Quote the listing in full, exactly as given, minus any pictures.

*** Information shown

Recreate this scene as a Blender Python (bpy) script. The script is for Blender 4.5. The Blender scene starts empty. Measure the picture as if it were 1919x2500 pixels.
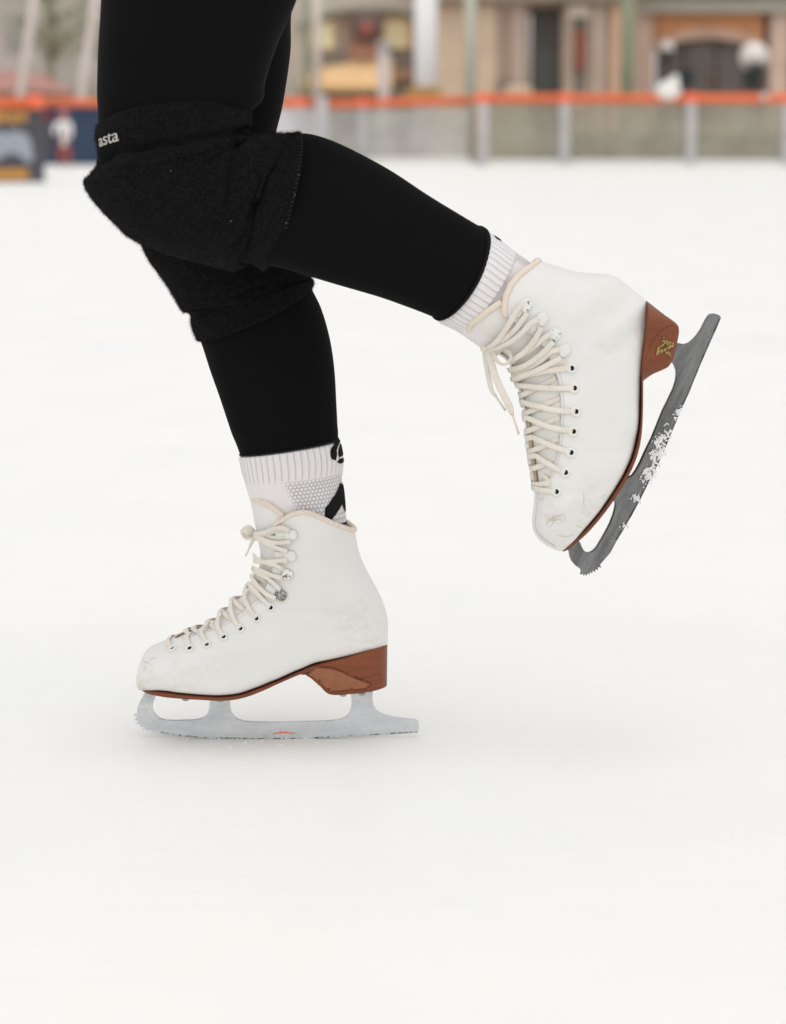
import bpy, bmesh, math, random
import numpy as np
from mathutils import Vector, Matrix
from mathutils.geometry import delaunay_2d_cdt

random.seed(7)
rng = np.random.default_rng(7)
sc = bpy.context.scene
COL = sc.collection
R = math.radians

# ------------------------------------------------------------------ camera
IW, IH = 1919.0, 2500.0
FOC, SEN = 85.0, 36.0
TH = R(9.127)
CAMP = np.array([0.0, -2.633, 0.68])
FW = np.array([0, math.cos(TH), -math.sin(TH)])
UP = np.array([0, math.sin(TH), math.cos(TH)])
RT = np.array([1.0, 0, 0])
KS = SEN / FOC / IH

def P(px, py, Y):
    """point on the upright plane y = Y seen at photograph position (px, py)"""
    d = FW + RT * ((px - IW / 2) * KS) - UP * ((py - IH / 2) * KS)
    return CAMP + d * ((Y - CAMP[1]) / d[1])

def proj(p):
    v = np.asarray(p) - CAMP
    z = v @ FW
    return np.stack([(v @ RT) / z / KS + IW / 2, -(v @ UP) / z / KS + IH / 2], -1)

DS = 1919 / 1680.0
def D(pts):
    return [(x * DS, y * DS) for x, y in pts]
ZR = {'A': (300, 1400, 760 / 1680), 'B': (500, 1040, 500 / 1680), 'C': (1000, 500, 800 / 1680), 'Dd': (1060, 540, 400 / 1680),
      'E': (1160, 860, 300 / 1313), 'F': (1360, 680, 440 / 1302), 'G': (180, 180, 600 / 1680), 'H': (320, 560, 600 / 1680),
      'I': (660, 280, 600 / 1680), 'M': (1570, 780, 110 / 1680), 'N': (780, 1060, 100 / 842), 'U': (570, 1200, 300 / 1680)}
def Z(k, pts):
    x0, y0, f = ZR[k]
    return [(x0 + x * f, y0 + y * f) for x, y in pts]
def Z1(k, x, y):
    return Z(k, [(x, y)])[0]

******

Solution for this exercise:
Recreate this scene as a Blender Python (bpy) script. The script is for Blender 4.5. The Blender scene starts empty. Measure the picture as if it were 1919x2500 pixels.
import bpy, bmesh, math, random
import numpy as np
from mathutils import Vector, Matrix
from mathutils.geometry import delaunay_2d_cdt

random.seed(7)
rng = np.random.default_rng(7)
sc = bpy.context.scene
COL = sc.collection
R = math.radians

# ------------------------------------------------------------------ camera
IW, IH = 1919.0, 2500.0
FOC, SEN = 85.0, 36.0
TH = R(9.127)
CAMP = np.array([0.0, -2.633, 0.68])
FW = np.array([0, math.cos(TH), -math.sin(TH)])
UP = np.array([0, math.sin(TH), math.cos(TH)])
RT = np.array([1.0, 0, 0])
KS = SEN / FOC / IH

def P(px, py, Y):
    """point on the upright plane y = Y seen at photograph position (px, py)"""
    d = FW + RT * ((px - IW / 2) * KS) - UP * ((py - IH / 2) * KS)
    return CAMP + d * ((Y - CAMP[1]) / d[1])

def proj(p):
    v = np.asarray(p) - CAMP
    z = v @ FW
    return np.stack([(v @ RT) / z / KS + IW / 2, -(v @ UP) / z / KS + IH / 2], -1)

DS = 1919 / 1680.0
def D(pts):
    return [(x * DS, y * DS) for x, y in pts]
ZR = {'A': (300, 1400, 760 / 1680), 'B': (500, 1040, 500 / 1680), 'C': (1000, 500, 800 / 1680), 'Dd': (1060, 540, 400 / 1680),
      'E': (1160, 860, 300 / 1313), 'F': (1360, 680, 440 / 1302), 'G': (180, 180, 600 / 1680), 'H': (320, 560, 600 / 1680),
      'I': (660, 280, 600 / 1680), 'M': (1570, 780, 110 / 1680), 'N': (780, 1060, 100 / 842), 'U': (570, 1200, 300 / 1680)}
def Z(k, pts):
    x0, y0, f = ZR[k]
    return [(x0 + x * f, y0 + y * f) for x, y in pts]
def Z1(k, x, y):
    return Z(k, [(x, y)])[0]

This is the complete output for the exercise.